Il ne sera pas question de politique avec le président Tshisekedi ?

L.M.:Non. Je pense qu’il faut se calmer un peu. La RDC est un grand pays de cette organisation, quatre-vingts millions de Congolais parlent français. Et donc pour moi, en début de mandat, c’est plutôt une obligation de me tenir tout près de ce pays-là. Je l’ai déjà dit. Mais ça n’empêche pas ceux qui veulent spéculer politiquement de le faire.

Est-ce que la Francophonie a encore aujourd’hui les moyens, même matériels, de déployer des missions d’observation des élections comme cela a pu être le cas par le passé, et comme cela n’a pas été le cas justement en RFC récemment ?

L.M.: Les missions de la Francophonie en temps électoral sont un aspect très important du travail. C’est une de nos valeurs ajoutées. Nous en avons, d’ailleurs, deux ou trois qui sont en chemin. Et c’est un travail qui va continuer.

Au sujet de ce qui se passe en Algérie. Je sais que le pays n’est pas membre de l’OIF. Mais vous nous parliez de jeunesse. Je sais aussi que les questions d’emploi, de chômage, de diplômés font partie de vos préoccupations à ce poste. Comment regardez-vous ces manifestations pacifiques, de plus en plus imposantes contre le cinquième mandat, puis contre le quatrième mandat et demi ?

L.M.:L’Algérie n’est pas un pays membre de la Francophonie tout d’abord, c’est important. Mais c’est un grand pays francophone. C’est un grand pays francophone. C’est un pays que je connais bien pour avoir travaillé pour et en Afrique. Ce phénomène de protestation, de mécontentement social n’est pas unique à l’Algérie, mais je suis très admirative de la manière dont les Algériens font valoir leur désir politique, s’expriment avec beaucoup de vigueur, mais aussi avec beaucoup de sagesse.
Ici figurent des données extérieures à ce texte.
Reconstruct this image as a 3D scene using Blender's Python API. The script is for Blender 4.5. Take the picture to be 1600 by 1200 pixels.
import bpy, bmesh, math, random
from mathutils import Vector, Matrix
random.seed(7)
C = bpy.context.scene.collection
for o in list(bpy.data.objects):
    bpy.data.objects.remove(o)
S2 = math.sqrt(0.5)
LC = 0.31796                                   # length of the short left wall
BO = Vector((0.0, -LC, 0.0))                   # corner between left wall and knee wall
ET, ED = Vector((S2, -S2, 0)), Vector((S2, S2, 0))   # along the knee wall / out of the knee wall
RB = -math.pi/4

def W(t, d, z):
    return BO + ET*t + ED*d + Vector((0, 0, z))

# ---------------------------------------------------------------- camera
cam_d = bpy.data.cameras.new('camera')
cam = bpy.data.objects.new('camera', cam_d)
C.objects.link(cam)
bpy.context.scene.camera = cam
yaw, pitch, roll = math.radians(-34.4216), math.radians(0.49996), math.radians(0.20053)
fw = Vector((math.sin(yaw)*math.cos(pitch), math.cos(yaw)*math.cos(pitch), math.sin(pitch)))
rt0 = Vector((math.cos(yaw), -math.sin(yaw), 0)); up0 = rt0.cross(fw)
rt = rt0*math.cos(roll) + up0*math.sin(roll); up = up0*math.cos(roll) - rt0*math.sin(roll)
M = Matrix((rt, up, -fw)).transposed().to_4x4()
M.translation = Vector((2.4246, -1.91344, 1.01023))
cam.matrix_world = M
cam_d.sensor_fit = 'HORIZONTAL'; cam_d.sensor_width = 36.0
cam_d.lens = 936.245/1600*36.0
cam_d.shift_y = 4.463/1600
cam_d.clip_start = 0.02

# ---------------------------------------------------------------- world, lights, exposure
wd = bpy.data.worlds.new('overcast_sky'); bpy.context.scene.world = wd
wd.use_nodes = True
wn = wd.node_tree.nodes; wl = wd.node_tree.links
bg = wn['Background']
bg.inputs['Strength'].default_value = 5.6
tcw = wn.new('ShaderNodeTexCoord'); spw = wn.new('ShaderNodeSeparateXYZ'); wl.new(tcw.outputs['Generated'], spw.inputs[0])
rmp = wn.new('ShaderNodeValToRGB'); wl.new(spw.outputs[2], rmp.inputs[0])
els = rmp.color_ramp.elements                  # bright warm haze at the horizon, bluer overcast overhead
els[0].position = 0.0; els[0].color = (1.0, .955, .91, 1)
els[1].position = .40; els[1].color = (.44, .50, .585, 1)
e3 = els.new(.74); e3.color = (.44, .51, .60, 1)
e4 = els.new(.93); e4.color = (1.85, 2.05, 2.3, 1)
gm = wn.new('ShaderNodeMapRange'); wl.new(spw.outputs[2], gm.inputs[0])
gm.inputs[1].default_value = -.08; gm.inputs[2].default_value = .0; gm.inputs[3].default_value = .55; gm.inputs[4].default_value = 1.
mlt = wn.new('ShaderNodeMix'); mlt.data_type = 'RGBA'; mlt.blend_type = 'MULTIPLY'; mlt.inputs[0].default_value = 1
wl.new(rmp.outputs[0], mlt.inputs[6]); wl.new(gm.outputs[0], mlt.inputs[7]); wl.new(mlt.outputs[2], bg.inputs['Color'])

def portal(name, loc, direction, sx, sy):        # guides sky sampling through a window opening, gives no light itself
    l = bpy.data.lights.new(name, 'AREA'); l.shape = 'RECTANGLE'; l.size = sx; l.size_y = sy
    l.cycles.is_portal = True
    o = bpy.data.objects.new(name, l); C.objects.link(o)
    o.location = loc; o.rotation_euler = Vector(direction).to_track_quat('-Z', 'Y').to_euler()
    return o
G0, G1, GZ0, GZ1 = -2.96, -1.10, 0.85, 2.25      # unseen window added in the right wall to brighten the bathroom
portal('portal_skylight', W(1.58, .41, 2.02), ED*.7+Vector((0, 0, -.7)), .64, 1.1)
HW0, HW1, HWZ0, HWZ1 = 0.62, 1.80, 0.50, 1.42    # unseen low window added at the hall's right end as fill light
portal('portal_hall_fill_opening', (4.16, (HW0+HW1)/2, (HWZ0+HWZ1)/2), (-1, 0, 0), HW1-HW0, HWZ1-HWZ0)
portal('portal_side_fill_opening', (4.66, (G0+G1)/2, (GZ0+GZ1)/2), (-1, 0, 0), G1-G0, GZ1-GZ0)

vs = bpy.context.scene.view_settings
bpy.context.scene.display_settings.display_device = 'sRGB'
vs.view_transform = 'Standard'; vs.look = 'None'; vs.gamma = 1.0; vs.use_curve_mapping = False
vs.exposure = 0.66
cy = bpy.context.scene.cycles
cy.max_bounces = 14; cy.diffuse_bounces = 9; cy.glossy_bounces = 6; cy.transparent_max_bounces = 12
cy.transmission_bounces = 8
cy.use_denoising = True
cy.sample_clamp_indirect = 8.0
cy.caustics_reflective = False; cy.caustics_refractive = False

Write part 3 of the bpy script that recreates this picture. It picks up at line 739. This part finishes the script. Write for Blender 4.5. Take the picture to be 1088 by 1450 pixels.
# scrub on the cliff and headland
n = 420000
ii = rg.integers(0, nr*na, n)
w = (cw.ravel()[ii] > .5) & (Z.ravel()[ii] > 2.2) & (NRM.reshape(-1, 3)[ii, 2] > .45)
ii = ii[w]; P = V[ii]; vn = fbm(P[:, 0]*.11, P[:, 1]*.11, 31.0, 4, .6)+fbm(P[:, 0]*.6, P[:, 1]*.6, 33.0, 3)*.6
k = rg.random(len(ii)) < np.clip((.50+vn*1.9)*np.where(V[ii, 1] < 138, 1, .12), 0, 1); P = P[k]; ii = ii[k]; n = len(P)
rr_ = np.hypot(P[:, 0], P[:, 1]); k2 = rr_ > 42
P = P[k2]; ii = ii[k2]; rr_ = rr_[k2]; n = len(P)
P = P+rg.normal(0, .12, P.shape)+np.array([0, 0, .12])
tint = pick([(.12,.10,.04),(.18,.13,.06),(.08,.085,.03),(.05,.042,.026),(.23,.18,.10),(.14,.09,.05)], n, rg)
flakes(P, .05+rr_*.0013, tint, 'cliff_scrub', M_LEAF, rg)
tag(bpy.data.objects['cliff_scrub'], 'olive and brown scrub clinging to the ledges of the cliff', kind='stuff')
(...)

Abdelaziz Bouteflika doit partir ?

L.M.: C’est aux Algériens de décider. Abdelaziz Bouteflika est un homme qui a fait beaucoup pour son pays. Et c’est entre les autorités algériennes et le peuple algérien de voir ce qui convient. Ici, à la Francophonie, on n’a pas d’injonction à donner à l’Algérie. On veut tout simplement que s’il y a une transition vers un autre dirigeant, que cela se passe bien, que cela se passe calmement.